The parallels here are quite strong and just as Hosea 11:1 was taken out of context to apply to Jesus. Its seems probable the reverse could have occurred here—or do we just have one heck of a coincidence? We already know how evangelicals will respond. One, of course, would have to wonder how many of these literary coincidences would be too many for them? What does this tell us about the Christian view of Scripture at the time? To quote Bruce Vawter at length,
“The Christian community’s conviction that the prophetic spirit of the OT was the source of its own kerygma and its consequent disposition to re-read or to read into the OT in the light of the kerygma a message that the OT had not of itself possessed admittedly led to a relative lack of concern over historical human authorship and personality and literary form. But it also testified to the refusal to be governed by the letter of any text, however sacred, in the face of what was convinced that the Spirit was saying: through the witness of the Spirit it transformed the OT word into a living message for the Church of God. Clearly this was not done out of any belief that the prophetic word that it adapted so plastically was in any sense the oracular utterance of a delphic spirit, a word voiced from heaven fixed and immutable, once for all. “( pg 16-17 Biblical Inspiration)
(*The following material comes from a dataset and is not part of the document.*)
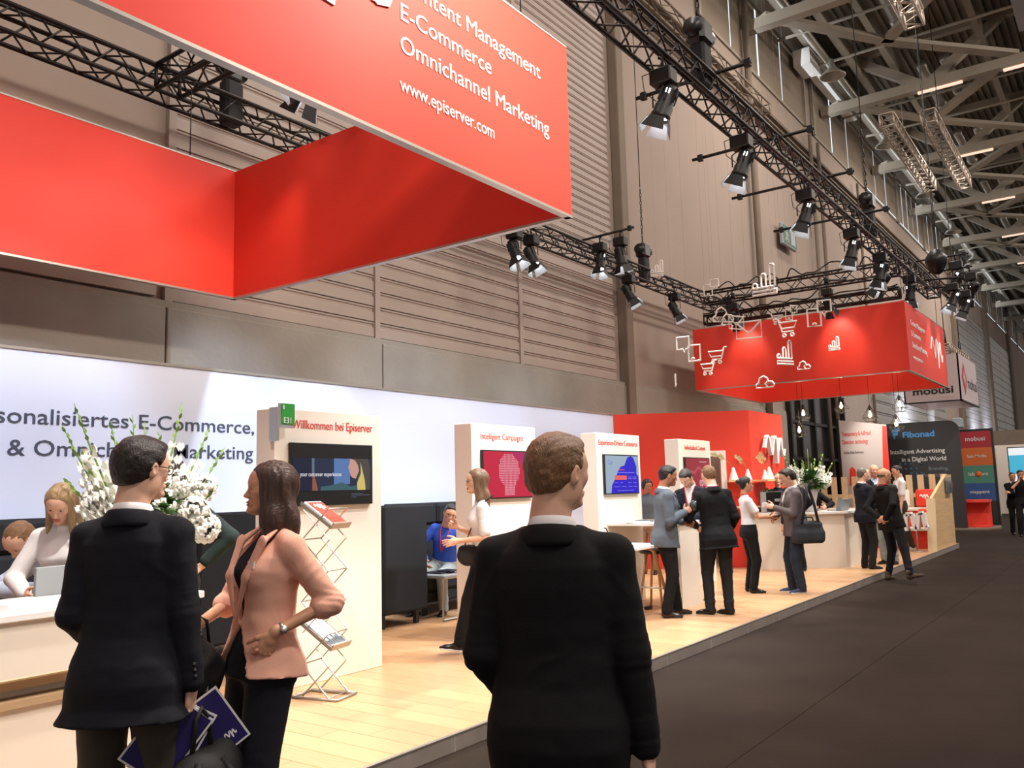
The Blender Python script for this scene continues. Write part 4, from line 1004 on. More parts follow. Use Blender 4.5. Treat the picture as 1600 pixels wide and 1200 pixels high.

For me, Matthew most likely created a lot of his infancy narrative out of the Old Testament. Not only that but I don’t even think the Exodus narrative Matthew created the infancy narrative out of is remotely historical as it stands. But it held immense value for Jewish people as a foundational narrative. That Matthew is not writing history or referring to history here does not mean what Matthew writes is not true. Just as Moses delivered the commandments and Law on Mount Sinai Jesus will deliver his famous sermon on a mountain in Matthew 5. For me Matthew’s point is wonderfully clear and emphatically true. As a Christian it is beyond contestation and the only thing that ultimately matters for us on historical grounds is the reality Jesus. But Matthew’s point is that Jesus is a new and greater Moses. Moses, the giver of the Law, he saw God face to face. Of immense importance to Jewish people. But Jesus is greater than him. Far greater. It is clear that Matthew saw a parallel between Jesus’ birth and the Jewish liberation from the yoke of Egyptian bondage and slavery. Jesus will provide a new and greater Exodus for the people of Israel that will lead to to fulness and a restoration of God’s kingdom on earth.
If God wanted to write us a science text we would have one.
If God wanted to write us a history text we would have one.
If God wanted to write us a rulebook we would have one.
We weren’t given any of those things. What we have is a Bible, an imperfect record (by modern standards) of some of God’s dealings with humanity. What we have are two dispensations of sacred scripture. They are our foundational stories and narratives that give us our shared identity purpose and meaning.
God wanted to create solidarity with us and lead us to redemption so we have the incarnation, we have Jesus. For all their historical issues, the Gospels tell the story of Jesus from four different angles. We get to see what Jesus meant to four different authors and communities in the first century. There is certainly a lot of overlap and in this but in the end are left a basic record of the Gospel and early Christian interpretation of it in the Epistles.
I would say I understand the Bible to serve the salvific purposes for which God intended it and nothing more. Obsessing over whether or not everything occurred as written may miss the point most of the time.